Il s’agit plutôt de montrer la vie, en tant qu’elle est faite d’une série de petites morts, deuils, pertes, renoncements, qui provoquent chez la jeune fille des « états de mort », passages obligés de la construction de soi. Autour d’Anne-Sophie Lancelin, la jeune fille, Corinne Lopez, Odile Azagury et Christine Girard, plus expérimentées mais aussi plus âgées incarnent une autre facette des rapports humains. Elles nous parlent de jalousie du corps de l’autre, de nostalgie d’un passé révolu, de colère et de désir de séduction, qui lui, n’a pas disparu
Dans ce tourbillon, les hommes, Christian Ubl, Raphaël Cottin et Anthony Cazaux sont bien tourmentés, partagés qu’ils sont entre leur rôle de chevalier servant, protecteur de la femme, et un instinct qui les tiraille et les incite à tourner leurs regards vers cette femme plus jeune. Les enjeux du couple sont magnifiquement montrés, dans une scène d’une humanité frappante, où ces hommes dignes et beaux, tentent d’accourir et de soutenir, au sens premier du terme, leurs belles qui semblent prêtes à s’écrouler à la moindre distance, au moindre signe d’abandon possible. Ils les entourent, les relèvent fidèlement, les réparent presque, mais à côté, la jeune fille est là, et son pouvoir d’attraction presque palpable, qui vient mettre en danger ses fragiles équilibres entre hommes et femmes lorsqu’ils doivent faire face à l’usure du temps. Mais malgré le risque et la peur, la tendresse est bien là, la beauté du lien aussi, qui d’ailleurs naît peut-être de ce danger même.

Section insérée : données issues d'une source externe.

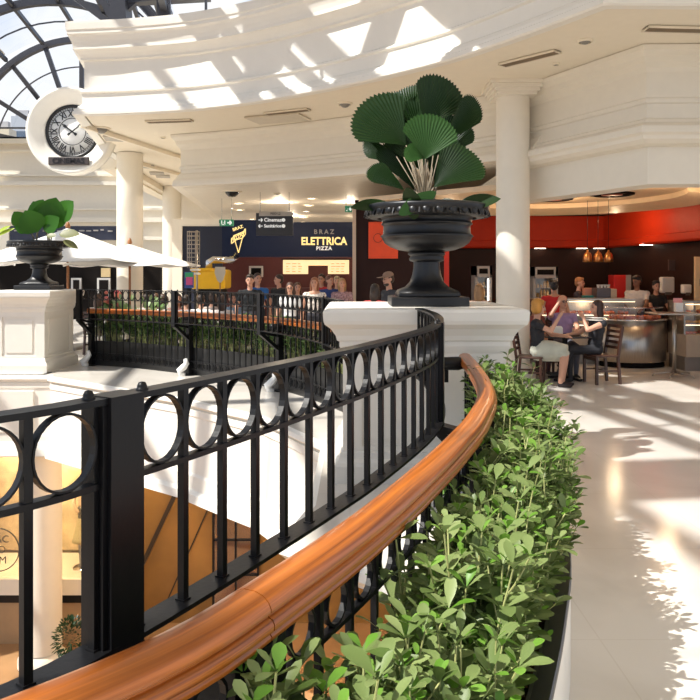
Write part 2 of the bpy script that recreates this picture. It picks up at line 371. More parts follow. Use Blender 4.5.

Il s’agit donc bel et bien de vie, et non de mort. La musique elle-même est là pour le prouver. La présence des musiciens et des instruments qui côtoie celle des danseurs rend vie à la composition de Schubert. L’interprète du Lied, le baryton Benjamin Alunni se joint à la chorégraphie dans un moment de partage d’une grande intensité. Tout entre eux est dialogue, tantôt en harmonie, tantôt en opposition ou en contre-point. Le rapport entre la musique et la danse reflète tous les enjeux humains présents dans la chorégraphie. Et même quand, au final, une neige noire tombe en fine pluie sur le plateau, marquant le pouvoir d’une mort qui plane toujours, la vie est bien là pour répondre, et la jeune fille répond par un élan qui semble prêt à vaincre tous les démons et toutes les ombres.
Grave et pudique, la pièce n’en est pas moins plus sereine que ne le laissait espérer le thème. La danse, sobre et très dessinée interroge directement le spectateur, mais sans pathos, juste un questionnement : Comment est-on romantique aujourd’hui ? Comment rester romantique à 60 ans ? Comment… la vie ?
L’épure et le noir implacable, volontairement froid, est ici un enchantement. La sobriété concentre les sens sur la sensualité des costumes, sur leur tendre humanité, qui finalement, pourrait bien être plus forte que l’implacable vérité de la mort en face. Un combat qui remue le spectateur de l’intérieur, qui nous touche tous, jeunes et moins jeunes, hommes et femmes. Un questionnement du rapport à soi et à l’autre qui revêt une grande beauté et offre un moment précieux de plaisir bien vivant.